От себя отдельно добавлю, что я согласен, для меня главный критерий – насколько то или иное резонирует с эмоциональным опытом пары.
Один из британских коллег вообще сказал, что вместо слова «истина» он использует слово «связь». А другой сказал, что вместо «truth», он использует «process of truthfullness» (это я даже не знаю, как перевести).
На следующие вопросы Левин рассказал, как сильно наши теории влияют на то, что мы «увидим» в переживаниях наших клиентов. Он писал, как некоторые теории чрезмерно подчеркивают «атаки» на связь, «деструктивность» и пр., и как это формирует определенное понимание, переживание и отклик со стороны терапевтов.

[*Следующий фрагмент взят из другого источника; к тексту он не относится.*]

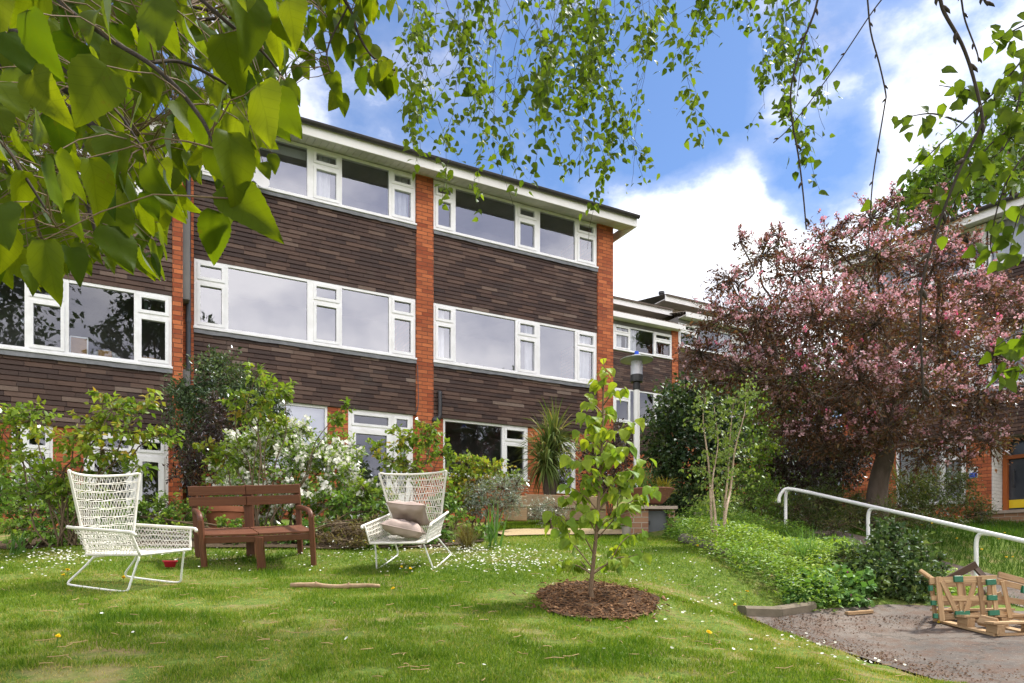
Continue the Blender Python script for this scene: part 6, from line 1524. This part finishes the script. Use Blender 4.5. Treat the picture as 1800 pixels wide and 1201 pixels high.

И как другие теории позволяют «увидеть» в этом же «крик о помощи», и как это влияет на специалиста. Левин говорил о значимости большого количества теорий, которые будут поддерживать широкий диапазон способов мышления и переживания и форм участия в терапевтических отношениях.
Кто-то из коллег указал на ограниченность пищеварительной метафоры (переваривание, усвоение опыта и пр.). На что Левин сказал, что психика бесконечна, а у нас в лучшем случае имеются трёхмерные метафоры. Что мы вынуждены конструировать метафоры и модели, которые позволят нам ухватывать какие-то аспекты психического опыта, понимать их и откликаться на них.
Бион: я не говорю вам, чем оно является, я говорю вам, чем, как я полагаю, это является, и вы должны понять, полезно ли это вам.
Левин предлагает опираться на прагматический принцип, насколько конкретные метафоры и модели помогают нам на практике. Важно не допускать их реификации (закостенения) и продолжать генерировать новые метафоры и модели.
В конце кто-то из кляйнианцев стал отстаивать ценность регистра «знания» (knowing) на фоне «бытия и становления» (being and becoming), но времени было мало, и Левин лишь отметил, что это очень долгий разговор, и каждый выбирает какие-то более близкие ему способы мышления о терапевтическом процессе (как я понимаю, по поводу позднего Биона с его «бытием и становлением» в психоаналитической среде разные позиции).